I have created a Custom Rule (tried creating Rate limiting rule as well) where if someone access a specific URI it gets blocked. So far this works perfect, however the weird part is that the same IP can access other URI within the same domain. So for example i have created a rule to block when someone access cloud.trackerway.com/php.info and indeed you get blocked when you visit that URL. However at the same time if you try to access my homepage (cloud.trackerway.com) it will open the page fine. How exactly the block works here?
If I understand what you are asking correctly, the visitor will only be blocked or rate limited for the URI you specify, it doesn’t then block them from the site completely after hitting that URI if that’s what you are trying to do. The WAF works on a request-by-request basis and, other than rate limiting counting parameters, is stateless.
A rate limit is a bucket. When an IP address fills its bucket up, it won’t accept any more requests from that IP address.
Your bucket was example.com/that_one_URL. If the that_one_URL bucket fills up, they can’t make any more requests to that_one_URL, but they can still make requests to anything that’s not that bucket.

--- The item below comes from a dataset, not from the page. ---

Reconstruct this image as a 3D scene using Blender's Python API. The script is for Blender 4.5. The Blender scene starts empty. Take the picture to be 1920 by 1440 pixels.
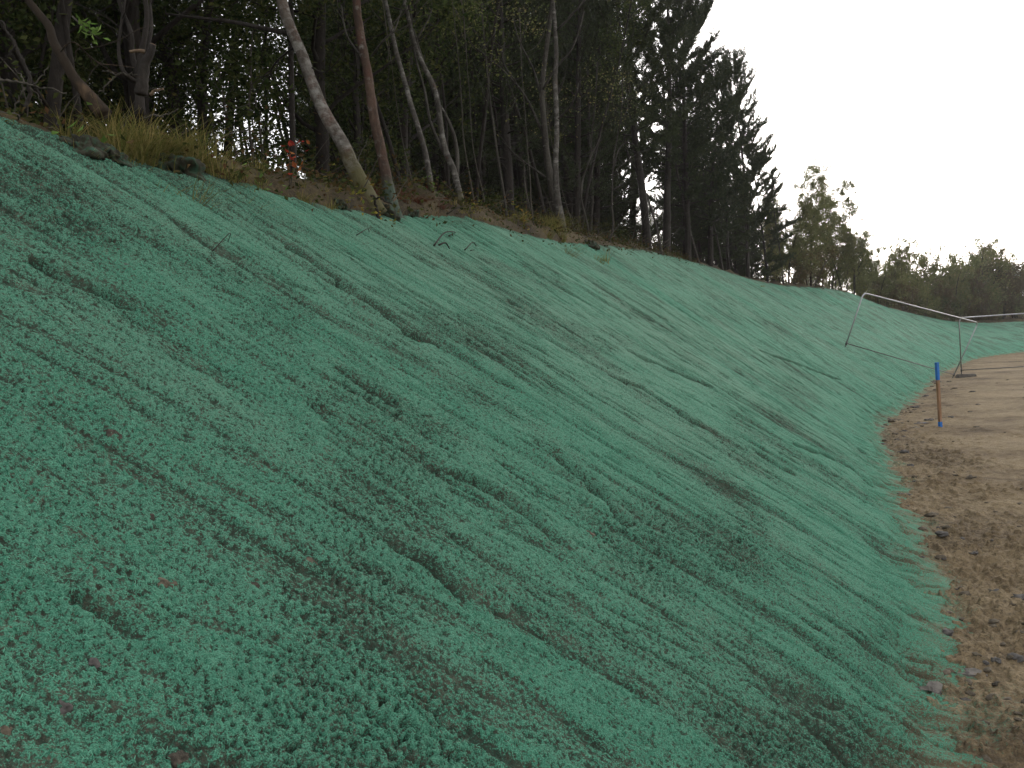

If your bucket was example.com, and they make requests to example.com/that_one_URL and example.com/that_other_URL, they will fill up the example.com bucket, so they won’t be able to make requests to example.com/yet_another_URL, because it’s part of the example.com bucket.
There is a Rate Limiting Worker feature in Open Beta:
And here’s another approach:
Keep in mind that using a Worker for rate limiting means that every single request to your website is going to count against your Workers request quota.
Yeah, I have same question, just like someone using hack to bypass the all redirect and waf defending rules, but finally got blocked by last layer of rule set.
I made myself a comprehensive plan to block all of scanner and crawler, only except for few permitted search engines.